President Donald Trump said Wednesday that he would remove Syria from the State Department’s list of state sponsors of terrorism.
Sitting next to Syrian President Ahmed al-Sharaa at the NATO summit in Turkey, Trump said he supported the move when asked about it.
“He’s done a great job. Maybe he would have brought that up. That’s a good question. Yeah, any problems with that? I think we should. Yeah, I will,” Trump said of al-Sharaa.
Trump also praised al-Sharaa during the meeting. “He’s done a really fantastic job as president. He’s unified the country in a very short period of time,” Trump said, calling him a “strong person” who is “respected by everybody.”
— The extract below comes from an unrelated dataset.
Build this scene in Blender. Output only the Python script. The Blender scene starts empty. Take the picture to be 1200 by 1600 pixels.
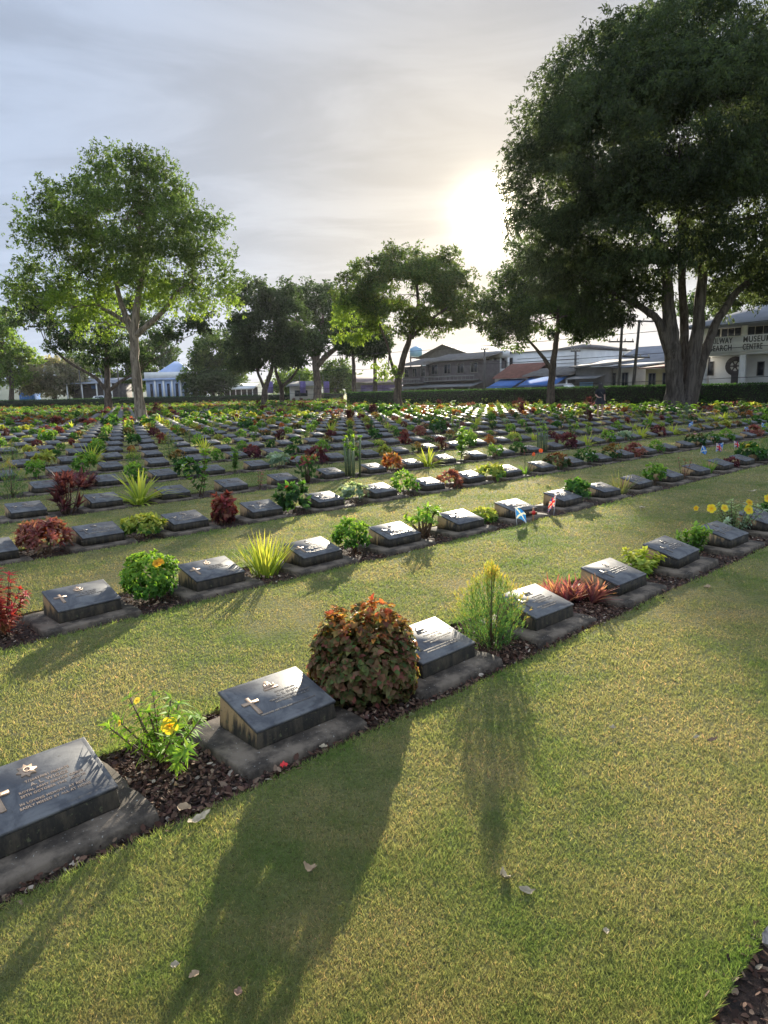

Al-Sharaa once led an al-Qaida affiliate in Syria, had a $10 million bounty on his head, and served time in Abu Ghraib prison in Iraq. In late 2024, he led a coalition of Islamist rebel factions that toppled former Syrian President Bashar al-Assad.
Syria was designated a state sponsor of terrorism because of the former al-Assad government’s support for designated terrorist groups.
U.S. officials have said several steps are needed before the designation can be lifted. Earlier this month, three bipartisan lawmakers wrote to Trump urging Syria’s removal from the list, while saying al-Sharaa’s government still needed to follow through on equal representation for women and minority groups and on regional security.
In May 2025, Trump announced he would lift sanctions on Syria to establish a new relationship between the two countries.
Last November, the United Nations Security Council adopted a U.S.-led resolution lifting sanctions on al-Sharaa so he could travel to the U.S. to meet Trump in the Oval Office, in the first official U.S. visit by a Syrian president. Congress later approved repealing comprehensive sanctions under the Caesar Syrian Civilian Protection Act, and Trump signed the measure into law in December.
That repeal allowed Syria to begin transacting with regional and U.S. businesses, but the terrorism designation still bars access to significant U.S. foreign assistance. Removing it could expand investment in sectors including oil, banking, technology, and real estate.